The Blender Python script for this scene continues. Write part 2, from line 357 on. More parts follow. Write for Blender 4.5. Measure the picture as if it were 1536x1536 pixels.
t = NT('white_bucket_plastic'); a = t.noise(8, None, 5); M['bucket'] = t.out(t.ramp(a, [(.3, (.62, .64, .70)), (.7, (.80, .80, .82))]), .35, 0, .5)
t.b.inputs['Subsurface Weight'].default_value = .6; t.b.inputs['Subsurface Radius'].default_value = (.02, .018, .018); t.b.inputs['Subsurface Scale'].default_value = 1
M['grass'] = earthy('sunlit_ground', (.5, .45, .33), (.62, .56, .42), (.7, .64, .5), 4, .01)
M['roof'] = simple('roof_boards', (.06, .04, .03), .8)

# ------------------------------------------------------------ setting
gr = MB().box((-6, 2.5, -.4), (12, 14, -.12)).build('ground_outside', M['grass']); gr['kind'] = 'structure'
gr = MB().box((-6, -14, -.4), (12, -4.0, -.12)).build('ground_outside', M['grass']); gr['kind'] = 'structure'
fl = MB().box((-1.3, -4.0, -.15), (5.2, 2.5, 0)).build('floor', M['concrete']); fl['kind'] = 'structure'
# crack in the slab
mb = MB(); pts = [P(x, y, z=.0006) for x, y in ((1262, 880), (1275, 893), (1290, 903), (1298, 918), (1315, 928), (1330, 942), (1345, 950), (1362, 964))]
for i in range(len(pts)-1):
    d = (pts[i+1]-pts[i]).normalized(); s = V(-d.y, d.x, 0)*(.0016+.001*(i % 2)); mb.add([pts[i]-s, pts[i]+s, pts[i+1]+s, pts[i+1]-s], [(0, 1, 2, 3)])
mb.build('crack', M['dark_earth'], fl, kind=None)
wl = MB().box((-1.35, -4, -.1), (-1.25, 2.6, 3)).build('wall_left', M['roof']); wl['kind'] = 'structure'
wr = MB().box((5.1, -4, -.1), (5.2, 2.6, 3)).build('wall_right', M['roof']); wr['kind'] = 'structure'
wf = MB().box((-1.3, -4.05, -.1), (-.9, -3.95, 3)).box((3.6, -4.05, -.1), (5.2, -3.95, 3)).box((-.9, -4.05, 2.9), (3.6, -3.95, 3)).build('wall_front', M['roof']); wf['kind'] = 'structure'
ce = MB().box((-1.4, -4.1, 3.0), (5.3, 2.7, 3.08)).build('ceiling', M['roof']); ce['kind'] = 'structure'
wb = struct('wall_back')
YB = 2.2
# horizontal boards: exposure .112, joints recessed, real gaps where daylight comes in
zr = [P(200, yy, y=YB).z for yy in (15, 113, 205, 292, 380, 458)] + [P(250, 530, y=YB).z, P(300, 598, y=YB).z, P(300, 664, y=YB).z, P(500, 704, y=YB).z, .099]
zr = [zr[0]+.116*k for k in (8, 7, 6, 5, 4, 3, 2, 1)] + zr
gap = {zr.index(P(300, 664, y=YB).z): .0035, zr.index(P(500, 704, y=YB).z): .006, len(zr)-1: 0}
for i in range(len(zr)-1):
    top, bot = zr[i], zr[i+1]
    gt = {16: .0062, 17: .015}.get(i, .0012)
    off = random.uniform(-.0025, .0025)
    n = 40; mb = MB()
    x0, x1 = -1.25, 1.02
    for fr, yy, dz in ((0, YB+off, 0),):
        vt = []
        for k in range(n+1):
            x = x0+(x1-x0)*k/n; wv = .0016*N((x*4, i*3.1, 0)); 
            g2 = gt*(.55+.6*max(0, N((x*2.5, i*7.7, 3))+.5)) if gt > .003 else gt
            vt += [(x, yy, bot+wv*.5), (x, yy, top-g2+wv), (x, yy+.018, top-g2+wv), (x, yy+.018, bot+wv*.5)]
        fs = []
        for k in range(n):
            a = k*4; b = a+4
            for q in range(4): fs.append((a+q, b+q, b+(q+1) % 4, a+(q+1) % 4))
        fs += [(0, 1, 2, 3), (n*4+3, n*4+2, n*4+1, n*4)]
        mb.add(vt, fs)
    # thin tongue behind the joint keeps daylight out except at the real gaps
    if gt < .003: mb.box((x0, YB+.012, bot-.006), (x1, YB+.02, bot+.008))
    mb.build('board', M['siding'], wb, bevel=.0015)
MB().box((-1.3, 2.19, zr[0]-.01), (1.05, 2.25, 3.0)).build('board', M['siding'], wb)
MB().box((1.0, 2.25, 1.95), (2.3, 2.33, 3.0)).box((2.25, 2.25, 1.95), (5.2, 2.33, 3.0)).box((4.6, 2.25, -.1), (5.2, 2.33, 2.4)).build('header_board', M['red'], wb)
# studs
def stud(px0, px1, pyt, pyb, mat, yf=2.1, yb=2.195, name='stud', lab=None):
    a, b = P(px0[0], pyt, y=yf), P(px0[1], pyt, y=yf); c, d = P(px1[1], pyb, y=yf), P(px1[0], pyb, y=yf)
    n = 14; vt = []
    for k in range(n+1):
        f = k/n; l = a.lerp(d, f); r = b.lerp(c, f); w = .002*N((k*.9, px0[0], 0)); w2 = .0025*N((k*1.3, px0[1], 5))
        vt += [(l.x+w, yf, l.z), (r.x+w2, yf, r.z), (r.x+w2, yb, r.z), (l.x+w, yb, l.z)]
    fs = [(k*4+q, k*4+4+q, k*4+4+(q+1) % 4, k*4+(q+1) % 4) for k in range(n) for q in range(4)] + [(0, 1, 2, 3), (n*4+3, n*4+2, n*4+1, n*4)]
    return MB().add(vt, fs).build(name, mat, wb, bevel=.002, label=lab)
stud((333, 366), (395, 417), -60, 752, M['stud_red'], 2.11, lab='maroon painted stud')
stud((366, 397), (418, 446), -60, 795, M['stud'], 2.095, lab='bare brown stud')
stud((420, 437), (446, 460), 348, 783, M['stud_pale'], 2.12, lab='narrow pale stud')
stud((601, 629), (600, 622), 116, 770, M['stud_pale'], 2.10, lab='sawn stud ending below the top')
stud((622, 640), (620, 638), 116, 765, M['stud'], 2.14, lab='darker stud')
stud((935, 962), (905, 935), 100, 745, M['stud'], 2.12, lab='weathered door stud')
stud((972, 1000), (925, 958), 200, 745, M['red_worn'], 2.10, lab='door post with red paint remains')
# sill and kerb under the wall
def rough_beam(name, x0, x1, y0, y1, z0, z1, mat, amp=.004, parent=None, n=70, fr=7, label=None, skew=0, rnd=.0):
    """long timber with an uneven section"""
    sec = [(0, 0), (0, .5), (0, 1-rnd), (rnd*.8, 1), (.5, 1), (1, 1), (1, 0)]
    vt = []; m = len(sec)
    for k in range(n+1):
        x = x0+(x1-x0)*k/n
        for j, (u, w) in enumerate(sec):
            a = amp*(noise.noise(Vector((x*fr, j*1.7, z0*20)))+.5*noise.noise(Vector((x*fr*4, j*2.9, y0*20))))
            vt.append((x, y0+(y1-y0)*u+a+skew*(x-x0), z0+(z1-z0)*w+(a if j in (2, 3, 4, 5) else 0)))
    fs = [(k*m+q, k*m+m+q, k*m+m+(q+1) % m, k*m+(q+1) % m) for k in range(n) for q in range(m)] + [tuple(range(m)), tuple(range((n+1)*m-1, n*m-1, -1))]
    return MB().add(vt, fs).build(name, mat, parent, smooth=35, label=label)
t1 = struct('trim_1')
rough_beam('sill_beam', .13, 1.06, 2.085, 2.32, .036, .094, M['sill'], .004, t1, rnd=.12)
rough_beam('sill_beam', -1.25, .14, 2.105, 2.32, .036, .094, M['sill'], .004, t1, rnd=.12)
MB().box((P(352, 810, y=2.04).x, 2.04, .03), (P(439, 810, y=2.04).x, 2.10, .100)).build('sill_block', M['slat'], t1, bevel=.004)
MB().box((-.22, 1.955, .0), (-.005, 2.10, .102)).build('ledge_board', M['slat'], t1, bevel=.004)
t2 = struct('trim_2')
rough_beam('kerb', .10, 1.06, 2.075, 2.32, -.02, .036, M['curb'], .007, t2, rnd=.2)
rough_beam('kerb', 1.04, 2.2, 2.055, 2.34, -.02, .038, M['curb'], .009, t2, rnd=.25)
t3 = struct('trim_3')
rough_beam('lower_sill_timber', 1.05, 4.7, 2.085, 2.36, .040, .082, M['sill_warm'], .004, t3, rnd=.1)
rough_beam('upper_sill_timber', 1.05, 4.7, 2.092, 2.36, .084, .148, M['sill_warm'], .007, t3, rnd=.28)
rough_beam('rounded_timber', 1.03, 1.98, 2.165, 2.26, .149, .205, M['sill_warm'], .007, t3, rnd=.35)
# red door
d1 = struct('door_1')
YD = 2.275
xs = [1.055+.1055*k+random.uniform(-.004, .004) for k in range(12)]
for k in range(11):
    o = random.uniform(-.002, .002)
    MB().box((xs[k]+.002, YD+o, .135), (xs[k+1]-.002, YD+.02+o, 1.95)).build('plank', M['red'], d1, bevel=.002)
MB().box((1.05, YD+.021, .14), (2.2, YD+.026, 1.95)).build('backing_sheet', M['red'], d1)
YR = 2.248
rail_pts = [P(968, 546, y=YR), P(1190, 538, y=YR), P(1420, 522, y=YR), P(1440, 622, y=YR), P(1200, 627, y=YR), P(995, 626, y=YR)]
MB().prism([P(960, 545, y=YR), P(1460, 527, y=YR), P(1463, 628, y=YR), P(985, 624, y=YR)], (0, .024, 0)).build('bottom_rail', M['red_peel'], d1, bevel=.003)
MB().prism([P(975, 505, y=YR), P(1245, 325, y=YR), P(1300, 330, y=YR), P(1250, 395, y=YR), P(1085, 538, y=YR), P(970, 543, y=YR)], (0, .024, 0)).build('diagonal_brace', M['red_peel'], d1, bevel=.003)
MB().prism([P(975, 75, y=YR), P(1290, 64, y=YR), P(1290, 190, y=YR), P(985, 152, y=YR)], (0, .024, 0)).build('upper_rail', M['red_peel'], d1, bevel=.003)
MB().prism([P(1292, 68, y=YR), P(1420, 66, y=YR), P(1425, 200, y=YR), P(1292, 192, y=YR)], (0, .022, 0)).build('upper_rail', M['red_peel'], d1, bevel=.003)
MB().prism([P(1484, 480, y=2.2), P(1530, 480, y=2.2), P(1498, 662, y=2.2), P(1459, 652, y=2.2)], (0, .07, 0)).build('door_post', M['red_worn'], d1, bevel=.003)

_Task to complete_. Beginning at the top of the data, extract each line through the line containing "M['roof'] = simple('roof_boards', (.06, .04, .03), .8)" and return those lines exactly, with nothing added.

_Exercise answer_.
The Blender Python script for this scene continues. Write part 2, from line 357 on. More parts follow. Write for Blender 4.5. Measure the picture as if it were 1536x1536 pixels.
t = NT('white_bucket_plastic'); a = t.noise(8, None, 5); M['bucket'] = t.out(t.ramp(a, [(.3, (.62, .64, .70)), (.7, (.80, .80, .82))]), .35, 0, .5)
t.b.inputs['Subsurface Weight'].default_value = .6; t.b.inputs['Subsurface Radius'].default_value = (.02, .018, .018); t.b.inputs['Subsurface Scale'].default_value = 1
M['grass'] = earthy('sunlit_ground', (.5, .45, .33), (.62, .56, .42), (.7, .64, .5), 4, .01)
M['roof'] = simple('roof_boards', (.06, .04, .03), .8)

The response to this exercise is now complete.